** Start of RECORDS FOR THIS EXERCISE **

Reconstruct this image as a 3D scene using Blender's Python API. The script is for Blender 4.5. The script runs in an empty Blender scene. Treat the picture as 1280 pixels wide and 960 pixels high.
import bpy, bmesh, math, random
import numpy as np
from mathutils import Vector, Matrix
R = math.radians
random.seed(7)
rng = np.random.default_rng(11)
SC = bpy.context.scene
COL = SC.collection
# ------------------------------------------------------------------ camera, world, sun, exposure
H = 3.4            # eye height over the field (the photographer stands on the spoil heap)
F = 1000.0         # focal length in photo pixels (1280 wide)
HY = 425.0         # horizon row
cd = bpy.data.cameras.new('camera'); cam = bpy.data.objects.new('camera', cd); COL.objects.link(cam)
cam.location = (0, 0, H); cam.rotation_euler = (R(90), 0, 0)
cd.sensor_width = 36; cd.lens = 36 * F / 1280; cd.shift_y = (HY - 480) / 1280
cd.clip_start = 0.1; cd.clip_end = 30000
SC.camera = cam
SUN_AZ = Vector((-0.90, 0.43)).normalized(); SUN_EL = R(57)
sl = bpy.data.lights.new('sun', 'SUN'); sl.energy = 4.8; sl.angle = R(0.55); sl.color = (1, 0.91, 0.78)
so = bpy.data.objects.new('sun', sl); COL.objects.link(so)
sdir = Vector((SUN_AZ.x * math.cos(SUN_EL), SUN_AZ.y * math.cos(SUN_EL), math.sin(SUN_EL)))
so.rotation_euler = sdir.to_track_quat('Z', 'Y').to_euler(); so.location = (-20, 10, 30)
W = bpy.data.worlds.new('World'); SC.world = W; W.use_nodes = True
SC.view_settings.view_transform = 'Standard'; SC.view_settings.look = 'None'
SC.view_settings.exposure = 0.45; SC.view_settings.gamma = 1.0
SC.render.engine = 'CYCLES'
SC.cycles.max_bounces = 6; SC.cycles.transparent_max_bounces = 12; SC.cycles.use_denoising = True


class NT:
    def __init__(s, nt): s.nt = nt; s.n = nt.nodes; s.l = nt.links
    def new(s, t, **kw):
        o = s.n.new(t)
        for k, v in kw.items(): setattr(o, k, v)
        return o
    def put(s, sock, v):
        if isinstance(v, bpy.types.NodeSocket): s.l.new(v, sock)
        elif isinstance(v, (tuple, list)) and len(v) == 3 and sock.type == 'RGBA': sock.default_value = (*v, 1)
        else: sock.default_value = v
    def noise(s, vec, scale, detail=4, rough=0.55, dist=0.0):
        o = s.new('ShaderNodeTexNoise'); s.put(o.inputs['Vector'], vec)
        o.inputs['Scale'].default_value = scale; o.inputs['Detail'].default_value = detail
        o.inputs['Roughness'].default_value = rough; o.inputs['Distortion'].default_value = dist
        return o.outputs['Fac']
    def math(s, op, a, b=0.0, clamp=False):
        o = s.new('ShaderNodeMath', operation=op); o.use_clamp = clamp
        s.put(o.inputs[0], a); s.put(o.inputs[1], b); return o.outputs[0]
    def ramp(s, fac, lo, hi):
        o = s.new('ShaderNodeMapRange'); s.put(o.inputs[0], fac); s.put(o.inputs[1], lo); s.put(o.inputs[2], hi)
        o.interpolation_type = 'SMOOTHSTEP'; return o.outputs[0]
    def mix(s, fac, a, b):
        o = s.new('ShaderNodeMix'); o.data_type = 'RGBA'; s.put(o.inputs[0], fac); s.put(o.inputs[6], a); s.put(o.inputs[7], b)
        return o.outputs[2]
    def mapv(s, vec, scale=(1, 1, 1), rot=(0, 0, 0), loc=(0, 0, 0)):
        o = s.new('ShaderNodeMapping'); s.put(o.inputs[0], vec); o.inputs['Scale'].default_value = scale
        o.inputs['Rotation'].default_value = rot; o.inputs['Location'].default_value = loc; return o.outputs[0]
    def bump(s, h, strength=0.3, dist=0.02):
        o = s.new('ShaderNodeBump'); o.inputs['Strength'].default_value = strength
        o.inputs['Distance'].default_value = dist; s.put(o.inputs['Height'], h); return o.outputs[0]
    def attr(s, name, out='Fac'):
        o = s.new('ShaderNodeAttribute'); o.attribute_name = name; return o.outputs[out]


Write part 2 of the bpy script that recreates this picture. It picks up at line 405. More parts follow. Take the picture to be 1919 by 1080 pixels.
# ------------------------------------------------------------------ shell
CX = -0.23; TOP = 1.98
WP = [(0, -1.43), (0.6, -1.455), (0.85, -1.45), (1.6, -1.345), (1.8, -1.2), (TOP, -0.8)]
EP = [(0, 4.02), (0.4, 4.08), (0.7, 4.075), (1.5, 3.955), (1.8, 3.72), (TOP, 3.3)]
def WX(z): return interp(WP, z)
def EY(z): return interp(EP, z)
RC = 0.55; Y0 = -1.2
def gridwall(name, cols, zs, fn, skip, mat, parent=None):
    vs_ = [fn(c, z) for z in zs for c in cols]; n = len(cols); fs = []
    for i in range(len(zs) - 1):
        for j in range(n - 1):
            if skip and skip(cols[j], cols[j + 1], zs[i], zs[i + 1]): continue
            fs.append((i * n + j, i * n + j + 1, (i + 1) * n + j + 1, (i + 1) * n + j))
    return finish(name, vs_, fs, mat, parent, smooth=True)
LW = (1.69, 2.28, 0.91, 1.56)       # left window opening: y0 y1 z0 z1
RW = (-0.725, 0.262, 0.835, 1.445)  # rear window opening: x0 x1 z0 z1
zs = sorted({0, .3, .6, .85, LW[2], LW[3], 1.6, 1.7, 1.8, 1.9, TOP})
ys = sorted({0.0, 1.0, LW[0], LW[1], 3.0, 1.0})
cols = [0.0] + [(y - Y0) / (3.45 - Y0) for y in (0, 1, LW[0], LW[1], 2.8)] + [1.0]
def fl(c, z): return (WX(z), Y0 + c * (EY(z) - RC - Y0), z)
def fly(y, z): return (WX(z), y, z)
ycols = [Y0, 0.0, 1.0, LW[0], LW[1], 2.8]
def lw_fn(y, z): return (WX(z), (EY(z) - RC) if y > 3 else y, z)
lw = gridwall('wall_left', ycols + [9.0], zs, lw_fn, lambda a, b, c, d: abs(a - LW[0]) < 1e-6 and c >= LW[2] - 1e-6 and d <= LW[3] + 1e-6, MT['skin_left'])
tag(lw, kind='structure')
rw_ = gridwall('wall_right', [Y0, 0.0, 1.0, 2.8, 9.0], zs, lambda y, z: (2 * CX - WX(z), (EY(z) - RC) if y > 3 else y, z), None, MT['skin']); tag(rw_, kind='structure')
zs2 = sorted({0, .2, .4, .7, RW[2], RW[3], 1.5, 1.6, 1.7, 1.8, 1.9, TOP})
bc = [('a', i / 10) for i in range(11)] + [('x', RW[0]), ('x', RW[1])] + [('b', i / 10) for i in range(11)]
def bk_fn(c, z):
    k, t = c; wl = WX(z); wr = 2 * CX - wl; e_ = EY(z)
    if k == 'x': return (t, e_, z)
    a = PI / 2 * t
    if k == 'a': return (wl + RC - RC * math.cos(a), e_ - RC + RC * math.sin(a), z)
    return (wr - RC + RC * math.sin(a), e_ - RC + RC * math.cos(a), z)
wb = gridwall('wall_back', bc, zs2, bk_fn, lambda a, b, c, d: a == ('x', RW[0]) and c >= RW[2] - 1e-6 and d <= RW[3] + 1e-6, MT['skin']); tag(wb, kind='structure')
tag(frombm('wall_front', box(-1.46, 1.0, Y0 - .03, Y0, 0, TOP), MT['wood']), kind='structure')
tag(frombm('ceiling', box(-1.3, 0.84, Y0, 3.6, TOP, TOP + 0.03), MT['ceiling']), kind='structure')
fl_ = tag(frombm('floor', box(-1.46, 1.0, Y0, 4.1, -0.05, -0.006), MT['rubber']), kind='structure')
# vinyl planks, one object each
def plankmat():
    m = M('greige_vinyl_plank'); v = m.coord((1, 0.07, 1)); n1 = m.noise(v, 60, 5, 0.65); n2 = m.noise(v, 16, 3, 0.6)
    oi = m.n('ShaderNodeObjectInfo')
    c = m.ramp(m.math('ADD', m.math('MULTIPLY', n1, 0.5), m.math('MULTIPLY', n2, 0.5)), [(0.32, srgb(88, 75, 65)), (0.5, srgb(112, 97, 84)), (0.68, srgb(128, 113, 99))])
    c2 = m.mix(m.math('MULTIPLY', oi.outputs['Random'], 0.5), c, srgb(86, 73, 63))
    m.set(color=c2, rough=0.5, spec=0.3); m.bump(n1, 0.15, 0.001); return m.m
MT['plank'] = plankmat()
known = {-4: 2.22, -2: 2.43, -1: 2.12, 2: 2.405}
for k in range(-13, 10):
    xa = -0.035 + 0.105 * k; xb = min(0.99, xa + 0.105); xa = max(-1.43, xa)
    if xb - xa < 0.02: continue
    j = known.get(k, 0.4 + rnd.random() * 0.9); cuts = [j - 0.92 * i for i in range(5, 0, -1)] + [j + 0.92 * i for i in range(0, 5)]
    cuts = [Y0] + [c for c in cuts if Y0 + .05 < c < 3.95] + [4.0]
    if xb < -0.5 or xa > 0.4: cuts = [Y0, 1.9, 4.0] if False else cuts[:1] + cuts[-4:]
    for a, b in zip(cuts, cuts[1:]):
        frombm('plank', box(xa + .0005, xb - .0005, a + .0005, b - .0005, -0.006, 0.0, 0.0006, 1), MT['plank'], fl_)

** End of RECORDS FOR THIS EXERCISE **

TASK TO COMPLETE: Restate word for word only the lines running from the beginning of the data to the line holding "SC.cycles.max_bounces = 6;", both included.

ANSWER TO THE EXERCISE:
Reconstruct this image as a 3D scene using Blender's Python API. The script is for Blender 4.5. The script runs in an empty Blender scene. Treat the picture as 1280 pixels wide and 960 pixels high.
import bpy, bmesh, math, random
import numpy as np
from mathutils import Vector, Matrix
R = math.radians
random.seed(7)
rng = np.random.default_rng(11)
SC = bpy.context.scene
COL = SC.collection
# ------------------------------------------------------------------ camera, world, sun, exposure
H = 3.4            # eye height over the field (the photographer stands on the spoil heap)
F = 1000.0         # focal length in photo pixels (1280 wide)
HY = 425.0         # horizon row
cd = bpy.data.cameras.new('camera'); cam = bpy.data.objects.new('camera', cd); COL.objects.link(cam)
cam.location = (0, 0, H); cam.rotation_euler = (R(90), 0, 0)
cd.sensor_width = 36; cd.lens = 36 * F / 1280; cd.shift_y = (HY - 480) / 1280
cd.clip_start = 0.1; cd.clip_end = 30000
SC.camera = cam
SUN_AZ = Vector((-0.90, 0.43)).normalized(); SUN_EL = R(57)
sl = bpy.data.lights.new('sun', 'SUN'); sl.energy = 4.8; sl.angle = R(0.55); sl.color = (1, 0.91, 0.78)
so = bpy.data.objects.new('sun', sl); COL.objects.link(so)
sdir = Vector((SUN_AZ.x * math.cos(SUN_EL), SUN_AZ.y * math.cos(SUN_EL), math.sin(SUN_EL)))
so.rotation_euler = sdir.to_track_quat('Z', 'Y').to_euler(); so.location = (-20, 10, 30)
W = bpy.data.worlds.new('World'); SC.world = W; W.use_nodes = True
SC.view_settings.view_transform = 'Standard'; SC.view_settings.look = 'None'
SC.view_settings.exposure = 0.45; SC.view_settings.gamma = 1.0
SC.render.engine = 'CYCLES'
SC.cycles.max_bounces = 6; SC.cycles.transparent_max_bounces = 12; SC.cycles.use_denoising = True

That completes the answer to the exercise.